Secret IMF Report Admits Greece’s Debt Is ‘Unsustainable’ Under Austerity Deal

UPDATE, 18 July:

A professor of economics and head of the School of Economics, Politics and History at Kingston University, London, explained in the pro-business publication Forbes that, under the extreme austerity deal the Eurogroup imposed, it “is simply impossible” for Greece to pay off its debts. He averred that the deal, which was drafted primarily by German Finance Minister Wolfgang Schäuble, is “not an economic program but a punishment.”

The economist characterizes Schäuble as the “Trust Troll,” and says that it “punishes you with more austerity if the original dose of austerity fails to cause growth.”

ORIGINAL, 14 July:

A secret International Monetary Fund (IMF) report obtained by Reuters admits that Greece’s debt is “unsustainable” under the austerity deal imposed by the Troika—the committee that gave loans to crisis-stricken European governments, of which the IMF is a part, along with the European Commission (also known as the Eurogroup) and the European Central Bank.

The report says that Greece will need a far better deal than the one reached on 13 July, an agreement which, under pressure by Germany, orders harsh austerity measures and the privatization of €50 billion of state assets.

The IMF says that Greece will in fact need more debt relief than the Eurogroup even considered.

“The dramatic deterioration in debt sustainability points to the need for debt relief on a scale that would need to go well beyond what has been under consideration to date – and what has been proposed by the ESM [European Stability Mechanism bailout fund],” the organization explained.

In the report, the IMF indicated that the Eurogroup would need to give Greece a 30-year grace period on servicing all of its European debt.

“Unsustainable” Greek Debt at 200% of GDP

The study furthermore revealed that the closure of Greek banks and application of capital controls on 29 June was “extracting a heavy toll on the banking system and the economy, leading to a further significant deterioration in debt sustainability.”

Greek debt, according to the IMF study, will likely reach 200% of Greece’s gross domestic product (GDP) in the next two years.

By 2022, the IMF estimates the debt will still comprise 170% of Greek economic output.

Reuters writes that, in “the laconic technocratic language of IMF officialdom, the report noted that few countries had ever managed to sustain for several decades the primary budget surplus of 3.5% of GDP expected of Greece.”

That is to say, few countries have ever been able to meet the strict demands made on Greece.

The IMF forebodingly warns that the present deal “will bring about an unsustainable debt dynamic for the next several decades.”

Knowingly Subjecting Greece to Further Crisis

Reuters also indicates that this report was given to Eurozone finance ministers three days before the final deal was made; yet the European leaders ignored the IMF’s warning, imposing conditions on Greece that they know are unsustainable.

In other words, the Troika is wittingly leading Greece down a path to further crisis, and knowingly subjecting the Greek people to further suffering.

Over a quarter of the Greek population is unemployed.
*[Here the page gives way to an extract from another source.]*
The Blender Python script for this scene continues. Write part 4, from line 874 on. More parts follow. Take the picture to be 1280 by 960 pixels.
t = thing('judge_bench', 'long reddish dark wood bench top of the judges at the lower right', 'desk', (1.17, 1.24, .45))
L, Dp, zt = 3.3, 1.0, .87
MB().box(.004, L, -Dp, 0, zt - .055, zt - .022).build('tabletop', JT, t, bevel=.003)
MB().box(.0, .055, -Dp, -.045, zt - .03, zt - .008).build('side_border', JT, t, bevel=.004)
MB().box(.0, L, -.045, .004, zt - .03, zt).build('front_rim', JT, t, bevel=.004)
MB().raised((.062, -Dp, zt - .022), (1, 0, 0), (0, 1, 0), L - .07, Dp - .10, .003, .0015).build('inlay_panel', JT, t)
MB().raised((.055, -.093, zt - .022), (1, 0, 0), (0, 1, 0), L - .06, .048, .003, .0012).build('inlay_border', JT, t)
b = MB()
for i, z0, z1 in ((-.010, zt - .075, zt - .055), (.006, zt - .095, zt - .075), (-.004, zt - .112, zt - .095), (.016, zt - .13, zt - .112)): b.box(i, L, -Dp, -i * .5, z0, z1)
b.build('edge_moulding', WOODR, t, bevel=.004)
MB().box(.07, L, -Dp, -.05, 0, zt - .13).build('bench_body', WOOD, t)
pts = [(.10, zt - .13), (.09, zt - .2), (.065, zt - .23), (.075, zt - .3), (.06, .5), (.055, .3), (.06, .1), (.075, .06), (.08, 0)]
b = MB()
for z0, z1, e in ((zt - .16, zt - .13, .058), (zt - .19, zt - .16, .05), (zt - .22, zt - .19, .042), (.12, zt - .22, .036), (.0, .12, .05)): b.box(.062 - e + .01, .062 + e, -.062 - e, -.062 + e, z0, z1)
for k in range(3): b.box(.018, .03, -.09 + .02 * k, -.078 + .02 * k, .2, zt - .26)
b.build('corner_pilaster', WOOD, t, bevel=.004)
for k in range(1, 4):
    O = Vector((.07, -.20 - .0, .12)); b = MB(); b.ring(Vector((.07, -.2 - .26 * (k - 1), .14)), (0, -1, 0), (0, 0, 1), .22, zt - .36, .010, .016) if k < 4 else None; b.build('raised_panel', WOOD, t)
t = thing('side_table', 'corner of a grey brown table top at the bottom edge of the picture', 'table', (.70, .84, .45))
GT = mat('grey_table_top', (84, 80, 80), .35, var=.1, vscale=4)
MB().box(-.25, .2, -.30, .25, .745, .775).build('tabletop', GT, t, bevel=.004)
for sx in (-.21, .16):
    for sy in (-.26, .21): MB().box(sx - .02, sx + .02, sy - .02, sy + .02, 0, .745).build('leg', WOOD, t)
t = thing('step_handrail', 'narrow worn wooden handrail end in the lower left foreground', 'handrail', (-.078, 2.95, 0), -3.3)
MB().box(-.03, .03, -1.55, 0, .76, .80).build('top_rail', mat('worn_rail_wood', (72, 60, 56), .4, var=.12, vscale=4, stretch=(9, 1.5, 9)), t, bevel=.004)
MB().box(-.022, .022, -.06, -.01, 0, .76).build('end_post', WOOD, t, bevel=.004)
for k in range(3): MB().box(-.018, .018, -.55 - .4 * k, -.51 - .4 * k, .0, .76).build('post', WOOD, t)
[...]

Over half of the youth is unemployed.

In 2013, unemployment in Greece reached a record high, with 27% of the overall population and 65% of job-seekers aged 15 to 24 jobless.

Moreover, unemployment remains chronic. 73% of unemployed Greeks have been out of a job for at least a year.

In just the several years since the economic crisis began, Greek economic output diminished by one-fourth.

Although corporate media myths often portray debt-ridden Greeks as “lazy” and ungrateful, OECD data shows that Greeks in fact work the longest hours in Europe, and the third-most hours out of the 34 OECD countries.

The deal imposed on Greece by the Troika, meanwhile, mandates that stores remain open on all days of the week, including Sunday, and calls for Greeks to work even more hours.